特別委で熱心に政策論議 社保と税の一体改革攻防

 社会保障と税の一体改革問題が、 佳境に入っています。 野田総理が約束した6月15日までに三党協議は整いましたが、 民主党内の調整は難航しているようです。 そしてもう一つの約束である6月21日の会期末までに衆議院で採決されるのか、 予断を許さない状況です。

 そもそもこの問題を審議する 「社会保障と税の一体改革特別委員会」 は、 4月20日に2大臣への問責が可決され衆参の各委員会がすべてストップしているにもかかわらず、 4月26日に設置され、 自民党は大変な重量級メンバーで臨みました。

 まず理事には、 幹事長経験者で税制に詳しい伊吹筆頭理事、 前国対委員長で野田総理とは松下政経塾の同期生の逢沢次席理事が並び、 委員には党の税制責任者と社会保障責任者、 さらに関係する常任委員会すなわち厚生労働委員会、 内閣委員会、 財務金融委員会、 文教委員会、そして総務委員会の筆頭理事が揃いました。 私は総務委員会筆頭理事の立場で、 特別委員会の一員となった次第です。

 しかし一方の民主党は、 野田総理が政治生命をかけると公言されている割に、 委員のほとんどが1年生議員であり、 野田総理の言葉と実際の布陣のギャップを痛感しました。

 さて特別委員会は設置後、 本会議での質疑などを経て、5月21日から始まり6月14日までの4週間、月曜日から金曜日までほぼ毎日、 午前9時から午後5時まで時には6時や7時まで審議が行われました。

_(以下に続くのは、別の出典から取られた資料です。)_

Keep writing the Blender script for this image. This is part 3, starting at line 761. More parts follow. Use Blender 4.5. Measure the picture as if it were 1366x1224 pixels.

 委員会は通常、 週に2~3日審議して、 合間に質問の準備を行います。 しかし今回のような日程だと、 委員会に並行して質問準備を行わねばならず、 さらに他の用事は何もできない状況で大変な毎日でした。

 こうした全く異例の委員会運営となった背景には、 慣例的に重要法案は概ね100時間の審議という暗黙の了解と、 会期末までギリギリの日程だったことがあります。

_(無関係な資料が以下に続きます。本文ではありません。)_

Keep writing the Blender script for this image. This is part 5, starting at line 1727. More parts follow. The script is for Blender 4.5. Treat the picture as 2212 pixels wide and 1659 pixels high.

 さらに、 与野党の思惑もあります。 民主党内には推進勢力と小沢グループに代表される反対勢力があり、 輿石幹事長には党を割らず、 解散もしないために法案の採決をせず、 会期末をもって審議未了で廃案ないしは継続審議にする思惑があり、 一方自民党にも、 重要法案だけに審議拒否と言われたくないとの思い、 また消費税増税を既に参院選で公約していること、 さらに採決に持ち込むことで民主党内の分裂を鮮明にしたいなどの思いがありました。

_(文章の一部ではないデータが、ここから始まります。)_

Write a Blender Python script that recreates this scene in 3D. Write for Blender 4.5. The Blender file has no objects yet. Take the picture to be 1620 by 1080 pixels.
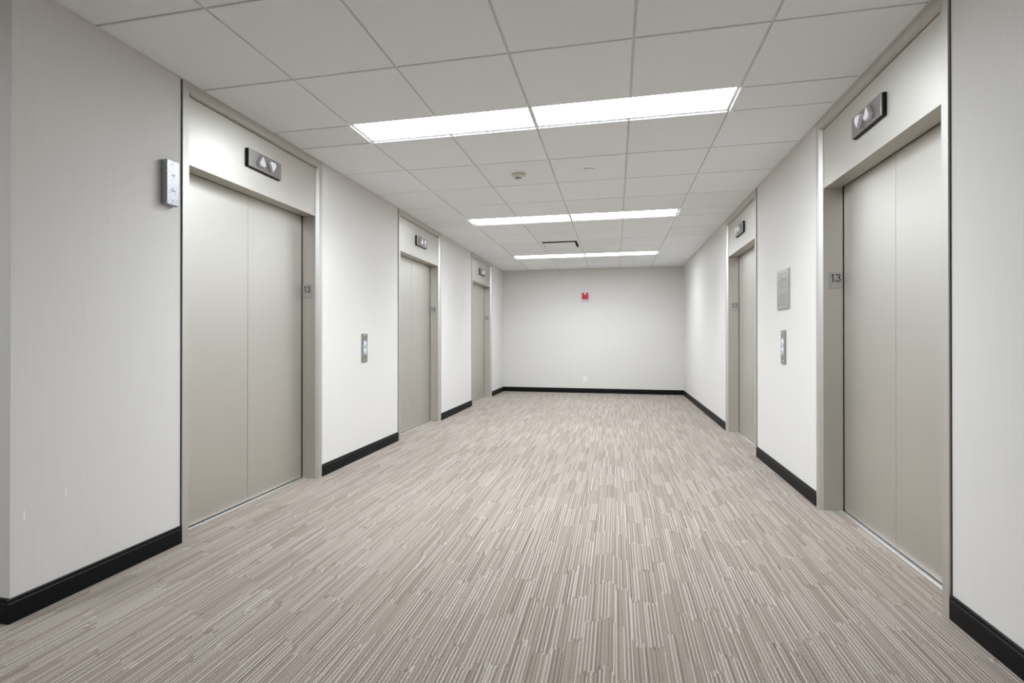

 この法案審議にあたっては、 年金関係2本、 子育て関係3本、 税関係2本の計7法案あることから自民党では役割分担を行い、 私は総務委員会筆頭理事の立場から地方税を担当し、 2回の質問を行いました。

 5月22日の1回目はテレビ中継も入りましたが、 地方の厳しい現状について総理の認識を質すとともに、 増税時の地方向けの経済対策や少子化対策、 さらに経済界との強力な連携を促しました。 また、 地方税制改革の先送りや、 国と地方の配分基準が曖昧であり、 さらに地方消費税の位置づけがいい加減であることなども指摘しました。

 6月14日の2回目では、 合意期限前日での野田内閣の方針や対応を岡田副総理に質すとともに、 あらためて地方消費税の位置づけや地方税の懸念事項などを確認し、 社会保障における今後の負担と給付のあり方などを質問しました。

 私の質問は非常に専門的なものでしたが、 地方の立場が少しでもよくなるようにとの観点で行いました。 他の委員のみなさんも同様に、 それぞれの専門に応じて熱心な質疑を展開しました。 報道は政局に偏りますが、 こうした熱心な政策論議が協議の背景にはありました。